Amar significa conceder al otro, con
nuestro total consentimiento, plenos poderes sobre nosotros,
significa volverse dependiente de sus caprichos, ponerse bajo la
férula de un déspota tan antojadizo como encantador. Con una
palabra, con un mero súbito cambio, el amado puede hacerme tocar el
cielo o morder el polvo. Encadenarse a aquel o aquella del cual ya
nada se saber a fuerza de adoración significa colocarse en estado de
vulnerabilidad, descubrirse desnudo, cautivo, sin defensa. El ser
amado no sólo se transforma en un extraño a medida que nuestras
relaciones ganan en intimidad; representa sobre todo la posibilidad
del éxtasis pero también del hundimiento. Escucharlo, venerarlo,
esperarlo significa someterse a un veredicto absoluto: soy admitido o
rechazado. De la persona que nos es más querida podemos por lo tanto
temer lo peor: su pérdida o su huida significarían mutilación de
una parte esencial de uno mismo. El amor nos redime del pecado de
existir: cuando fracasa nos aplasta con la gratuidad de esa vida. Lo
atroz del sufrimiento amoroso estriba en ser castigado por haber
querido colmar al otro con todo el bien posible amándolo; se trata
de un castigo no por una falta, sino por una ofrenda rechazada. Y el
no que reciben quienes suspenden en el amor no admite apelación; no
pueden acusar a nadie más, son devueltos a su propio desamparo.
Existe por supuesto una felicidad de
amar, una felicidad del codo a codo, de la complicidad, de las
adversidades compartidas, una felicidad de poder desprenderse de la
propia imagen y de entregarse con toda confianza al otro, pero en una
felicidad que contiene los gérmenes de su propia destrucción si
degenera en calma dominical. Es indudable que siempre se puede
desalojar al otro de su posición eminente y a fuerza de vida
compartida hacer que se vuelva previsible, tan familiar como un
mueble o una planta. Pero se trata de un triste progreso y en
nuestras relaciones oscilamos entre el miedo de no comprender al otro
y la desesperación de conocerlo demasiado bien. El ser amado nos
inflige una primera herida cuando nos parece pletórico de una
energía intensa y fascinante que nos agotamos tratando de de seguir
o de prever. Hay una segunda herida que es fruto de la excesiva
transparencia de un otro demasiado humano, demasiado previsible que,
al perder su soberbia, su fiereza, también ha perdido todo su sabor.
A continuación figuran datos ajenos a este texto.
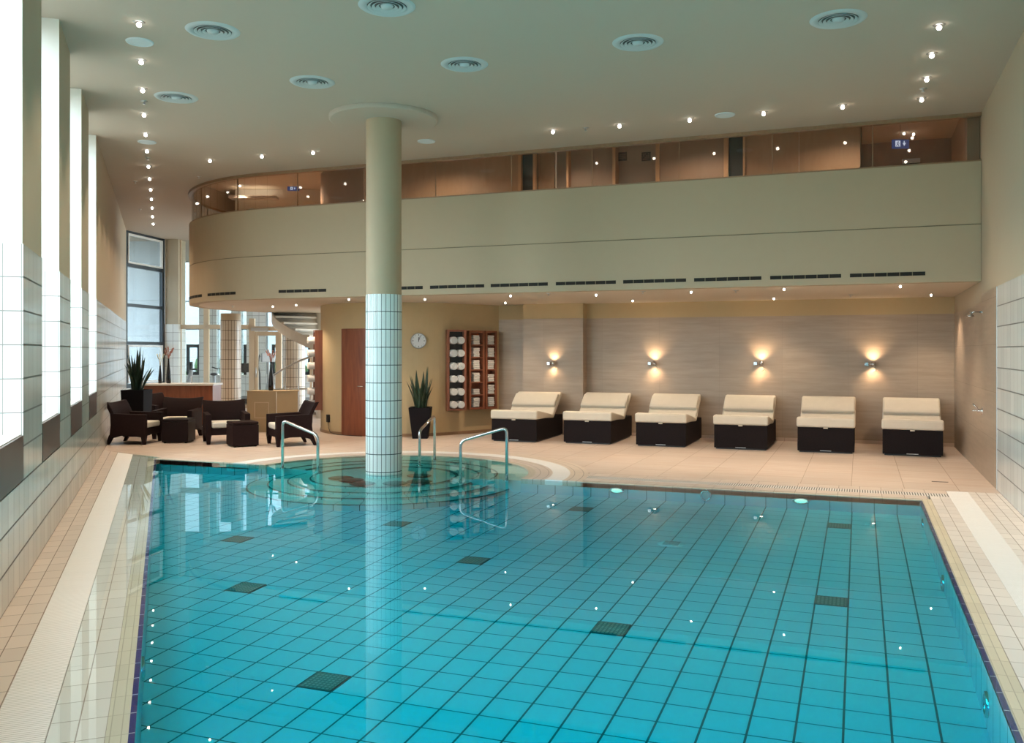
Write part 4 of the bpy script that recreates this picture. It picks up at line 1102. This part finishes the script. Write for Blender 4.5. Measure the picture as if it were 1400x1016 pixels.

En este ámbito la victoria no se distingue de la derrota y se oscila
constantemente entre la violencia de lo desconocido y el aplacamiento
de lo demasiado bien conocido. En un caso el otro se me escapa y
trato desesperadamente de darle alcance, en el otro, me escapo yo en
la medida en que se ha vuelto accesible, se ha integrado en el curso
normal de mi existencia. Estaba arrebatado, no me pertenecía, estaba
dividido; ahora me vuelvo a encontrar, me recupero. Pero, cambiando
la debilidad por la seguridad, también he perdido un tumulto
necesario, pues el peor de los horrores es sobrevivir en pareja
inmerso en un automatismo apacible. Una vez resuelto el persistente
enigma que representa, el otro se banaliza: lo he amaestrado tan bien
para no sufrir más por su alejamiento excesivo que ahora padezco el
estorbo de su proximidad. Todavía ayer me parecía ausente, incluso
en el momento de la más estrecha conjunción carnal, y vivía con el
terror de que me abandonara; ya ahora se ha vuelto previsible,
reducido a la mecánica de un «cariño» que ha absorbido toda
capacidad de sorprenderme.
Todos nuestros amores no son
desdichados, por supuesto, pero todos son atormentados por el
espectro de su extinción. No hay pues solución para el sufrimiento
amoroso: como insomnes, nos limitamos a cambiar de costado, a oscilar
entre la tristeza del desgarro y la de la monotonía, entre la
felicidad como tensión y la felicidad como apaciguamiento. No hay
arrebato pasional que no esté alimentado por la inquietud y el amor
no es más que un estado de dolor eufórico, tan intolerable como
divino. Ésa es su paradoja: es una angustia generadora de goce, una
servidumbre maravillosa, un mal delicioso cuya desaparición nos
aniquila. Quien no asuma el riesgo de sufrir es incapaz de amar.
Ningún sexo posee el privilegio del deslumbramiento y de la
desesperación; la especialización aguda de la sensibilidad sobre un
ser se acompaña de tantas dudas como de deleites. Amar significa
vivir la alianza indisoluble del terror y del milagro.